The Alaska Wireless Network formed Tuesday from a transaction between Alaska Communications and General Communications Inc., said Alaska Communications (http://yhoo.it/12JkYSN). Both parties “have each contributed their respective wireless assets, including spectrum licenses, cell sites, backhaul facility usage rights, and other assets necessary,” so the entity can “design, build, and operate a statewide wireless network,” the company said.

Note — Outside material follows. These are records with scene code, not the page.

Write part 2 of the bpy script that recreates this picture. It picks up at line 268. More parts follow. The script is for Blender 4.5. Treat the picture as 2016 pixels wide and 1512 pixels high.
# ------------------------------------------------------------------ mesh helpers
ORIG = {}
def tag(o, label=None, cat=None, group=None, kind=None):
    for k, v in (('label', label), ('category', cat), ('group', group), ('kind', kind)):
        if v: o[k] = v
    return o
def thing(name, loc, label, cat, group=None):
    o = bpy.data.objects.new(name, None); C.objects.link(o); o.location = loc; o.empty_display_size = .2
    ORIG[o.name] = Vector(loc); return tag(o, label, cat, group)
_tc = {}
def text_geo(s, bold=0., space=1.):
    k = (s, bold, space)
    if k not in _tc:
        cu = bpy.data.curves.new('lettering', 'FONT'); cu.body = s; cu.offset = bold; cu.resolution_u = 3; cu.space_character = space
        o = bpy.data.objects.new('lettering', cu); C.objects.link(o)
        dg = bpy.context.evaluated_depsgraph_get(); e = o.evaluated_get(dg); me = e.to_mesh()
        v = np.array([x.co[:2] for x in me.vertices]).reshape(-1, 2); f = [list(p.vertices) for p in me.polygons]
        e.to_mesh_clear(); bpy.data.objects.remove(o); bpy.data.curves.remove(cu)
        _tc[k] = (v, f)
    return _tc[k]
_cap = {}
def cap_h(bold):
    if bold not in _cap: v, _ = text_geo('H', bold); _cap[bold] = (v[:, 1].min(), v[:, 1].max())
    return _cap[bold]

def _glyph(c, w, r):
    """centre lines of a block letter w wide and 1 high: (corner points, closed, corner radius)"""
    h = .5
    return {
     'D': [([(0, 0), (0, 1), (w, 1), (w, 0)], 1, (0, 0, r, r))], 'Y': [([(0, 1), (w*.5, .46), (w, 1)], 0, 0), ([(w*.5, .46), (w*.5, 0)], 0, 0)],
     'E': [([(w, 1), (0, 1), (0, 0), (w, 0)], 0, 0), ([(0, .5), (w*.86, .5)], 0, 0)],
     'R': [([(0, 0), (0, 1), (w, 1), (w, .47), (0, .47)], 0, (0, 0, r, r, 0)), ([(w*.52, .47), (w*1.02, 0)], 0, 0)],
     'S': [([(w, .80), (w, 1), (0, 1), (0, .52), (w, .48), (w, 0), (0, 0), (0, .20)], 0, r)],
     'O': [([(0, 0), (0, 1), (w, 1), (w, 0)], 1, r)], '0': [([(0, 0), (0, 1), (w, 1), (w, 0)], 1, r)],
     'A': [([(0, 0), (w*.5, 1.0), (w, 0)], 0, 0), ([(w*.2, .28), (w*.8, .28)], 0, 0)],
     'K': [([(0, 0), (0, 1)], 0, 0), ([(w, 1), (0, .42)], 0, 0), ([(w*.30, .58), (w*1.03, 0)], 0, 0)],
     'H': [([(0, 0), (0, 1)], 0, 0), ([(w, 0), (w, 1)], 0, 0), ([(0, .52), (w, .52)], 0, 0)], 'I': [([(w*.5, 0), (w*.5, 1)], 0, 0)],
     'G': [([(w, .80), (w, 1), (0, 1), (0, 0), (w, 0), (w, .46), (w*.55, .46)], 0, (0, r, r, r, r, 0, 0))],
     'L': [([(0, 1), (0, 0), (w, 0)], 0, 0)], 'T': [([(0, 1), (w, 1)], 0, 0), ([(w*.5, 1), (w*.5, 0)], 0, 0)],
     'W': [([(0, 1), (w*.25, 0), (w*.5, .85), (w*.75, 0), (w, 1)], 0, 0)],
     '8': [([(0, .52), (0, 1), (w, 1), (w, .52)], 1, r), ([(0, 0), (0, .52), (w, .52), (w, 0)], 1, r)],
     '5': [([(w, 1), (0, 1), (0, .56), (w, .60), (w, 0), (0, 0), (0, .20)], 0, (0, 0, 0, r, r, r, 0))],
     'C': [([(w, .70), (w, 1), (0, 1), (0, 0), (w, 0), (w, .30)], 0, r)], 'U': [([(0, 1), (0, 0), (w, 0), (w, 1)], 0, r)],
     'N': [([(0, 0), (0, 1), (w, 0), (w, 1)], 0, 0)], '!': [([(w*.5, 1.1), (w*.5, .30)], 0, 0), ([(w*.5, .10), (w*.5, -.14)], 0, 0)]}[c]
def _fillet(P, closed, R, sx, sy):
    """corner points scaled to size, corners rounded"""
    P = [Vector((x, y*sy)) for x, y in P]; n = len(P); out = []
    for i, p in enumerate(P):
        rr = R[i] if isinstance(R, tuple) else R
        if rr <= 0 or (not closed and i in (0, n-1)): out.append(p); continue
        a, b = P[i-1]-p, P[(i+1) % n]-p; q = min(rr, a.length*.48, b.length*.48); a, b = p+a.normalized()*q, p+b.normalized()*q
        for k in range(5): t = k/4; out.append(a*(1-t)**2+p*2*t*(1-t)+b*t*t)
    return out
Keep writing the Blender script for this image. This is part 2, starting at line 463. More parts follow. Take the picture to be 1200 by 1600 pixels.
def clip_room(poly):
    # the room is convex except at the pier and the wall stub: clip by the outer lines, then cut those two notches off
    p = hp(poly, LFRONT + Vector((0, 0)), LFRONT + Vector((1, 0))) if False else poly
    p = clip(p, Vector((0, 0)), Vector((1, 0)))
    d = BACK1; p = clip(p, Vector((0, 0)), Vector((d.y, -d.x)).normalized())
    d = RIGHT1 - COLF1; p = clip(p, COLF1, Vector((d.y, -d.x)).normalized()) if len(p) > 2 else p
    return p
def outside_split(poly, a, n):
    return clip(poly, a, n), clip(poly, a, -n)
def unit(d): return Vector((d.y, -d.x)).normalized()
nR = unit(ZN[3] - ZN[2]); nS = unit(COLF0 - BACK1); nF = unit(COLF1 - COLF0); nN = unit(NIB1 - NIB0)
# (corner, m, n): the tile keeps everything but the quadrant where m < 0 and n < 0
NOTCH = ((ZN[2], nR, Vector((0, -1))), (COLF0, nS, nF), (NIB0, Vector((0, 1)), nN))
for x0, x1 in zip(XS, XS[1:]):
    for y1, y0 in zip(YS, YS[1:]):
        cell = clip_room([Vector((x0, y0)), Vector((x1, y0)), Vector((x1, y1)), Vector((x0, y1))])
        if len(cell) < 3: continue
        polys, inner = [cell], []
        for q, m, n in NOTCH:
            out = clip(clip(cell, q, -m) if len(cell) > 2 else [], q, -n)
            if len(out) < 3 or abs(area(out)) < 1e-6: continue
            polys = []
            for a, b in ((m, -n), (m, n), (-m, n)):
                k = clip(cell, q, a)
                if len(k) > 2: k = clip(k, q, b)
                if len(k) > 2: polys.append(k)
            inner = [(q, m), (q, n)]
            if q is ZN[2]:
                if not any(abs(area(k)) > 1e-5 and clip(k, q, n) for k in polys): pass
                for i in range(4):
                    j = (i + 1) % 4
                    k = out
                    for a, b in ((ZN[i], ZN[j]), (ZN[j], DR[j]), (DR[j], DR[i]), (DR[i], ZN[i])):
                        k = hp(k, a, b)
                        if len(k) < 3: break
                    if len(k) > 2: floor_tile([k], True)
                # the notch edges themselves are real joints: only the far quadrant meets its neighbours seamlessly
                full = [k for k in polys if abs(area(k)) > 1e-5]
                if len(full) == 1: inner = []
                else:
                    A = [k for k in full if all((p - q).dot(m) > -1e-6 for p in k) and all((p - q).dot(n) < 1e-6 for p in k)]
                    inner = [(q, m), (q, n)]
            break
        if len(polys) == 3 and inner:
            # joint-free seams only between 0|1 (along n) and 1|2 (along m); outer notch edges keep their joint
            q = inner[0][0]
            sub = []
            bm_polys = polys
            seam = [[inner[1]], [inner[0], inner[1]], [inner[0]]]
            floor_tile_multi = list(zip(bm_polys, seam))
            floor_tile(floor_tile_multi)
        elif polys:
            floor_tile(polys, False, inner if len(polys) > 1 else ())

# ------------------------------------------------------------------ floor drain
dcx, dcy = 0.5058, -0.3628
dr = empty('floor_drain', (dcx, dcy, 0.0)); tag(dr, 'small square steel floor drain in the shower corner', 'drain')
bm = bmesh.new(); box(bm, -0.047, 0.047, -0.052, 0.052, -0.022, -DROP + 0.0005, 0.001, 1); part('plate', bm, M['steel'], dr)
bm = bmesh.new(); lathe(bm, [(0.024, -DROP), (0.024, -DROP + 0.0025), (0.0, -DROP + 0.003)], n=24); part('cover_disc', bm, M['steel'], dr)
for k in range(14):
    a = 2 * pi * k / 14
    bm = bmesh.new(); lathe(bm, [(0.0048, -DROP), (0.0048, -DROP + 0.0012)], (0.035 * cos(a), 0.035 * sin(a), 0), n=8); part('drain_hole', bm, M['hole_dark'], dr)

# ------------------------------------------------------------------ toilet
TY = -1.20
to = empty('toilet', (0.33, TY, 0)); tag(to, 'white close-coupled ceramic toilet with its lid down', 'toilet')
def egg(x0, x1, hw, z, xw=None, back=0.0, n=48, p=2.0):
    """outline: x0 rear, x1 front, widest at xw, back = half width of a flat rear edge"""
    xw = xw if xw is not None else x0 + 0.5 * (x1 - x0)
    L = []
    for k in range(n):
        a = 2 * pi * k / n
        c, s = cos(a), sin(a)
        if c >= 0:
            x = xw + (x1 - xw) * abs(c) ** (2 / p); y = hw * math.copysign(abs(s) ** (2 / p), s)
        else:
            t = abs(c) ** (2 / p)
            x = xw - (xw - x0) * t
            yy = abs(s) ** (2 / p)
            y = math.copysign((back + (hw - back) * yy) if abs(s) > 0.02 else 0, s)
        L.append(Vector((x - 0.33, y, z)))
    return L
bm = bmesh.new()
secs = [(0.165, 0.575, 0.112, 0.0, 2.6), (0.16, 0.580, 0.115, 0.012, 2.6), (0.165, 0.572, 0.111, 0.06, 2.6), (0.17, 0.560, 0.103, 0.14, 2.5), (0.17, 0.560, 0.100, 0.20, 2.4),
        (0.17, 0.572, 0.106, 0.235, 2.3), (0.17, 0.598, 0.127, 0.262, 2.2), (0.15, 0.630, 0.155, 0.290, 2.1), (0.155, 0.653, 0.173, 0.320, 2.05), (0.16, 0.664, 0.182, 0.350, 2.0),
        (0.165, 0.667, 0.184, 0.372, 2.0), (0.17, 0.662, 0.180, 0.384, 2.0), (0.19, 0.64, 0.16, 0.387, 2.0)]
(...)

The wireless network will cover more state residents than any wireless provider, said the carrier. “Alaska Communications and GCI will independently sell these services to their respective retail customers and continue to operate as competitors in Alaska.” Alaska Communications owns a third of the Alaska Wireless Network and will get $100 million in cash, with eligibility for “preferred distributions totaling up to $190 million over the first four years of operation,” it said. GCI owns the other two-thirds of the network and will get the remaining distributions over those first four years, with distributions distributed on a pro rata ownership basis between the two companies after that, it said. The FCC approved the deal to form Alaska Wireless Network earlier this month (CD July 18 p3).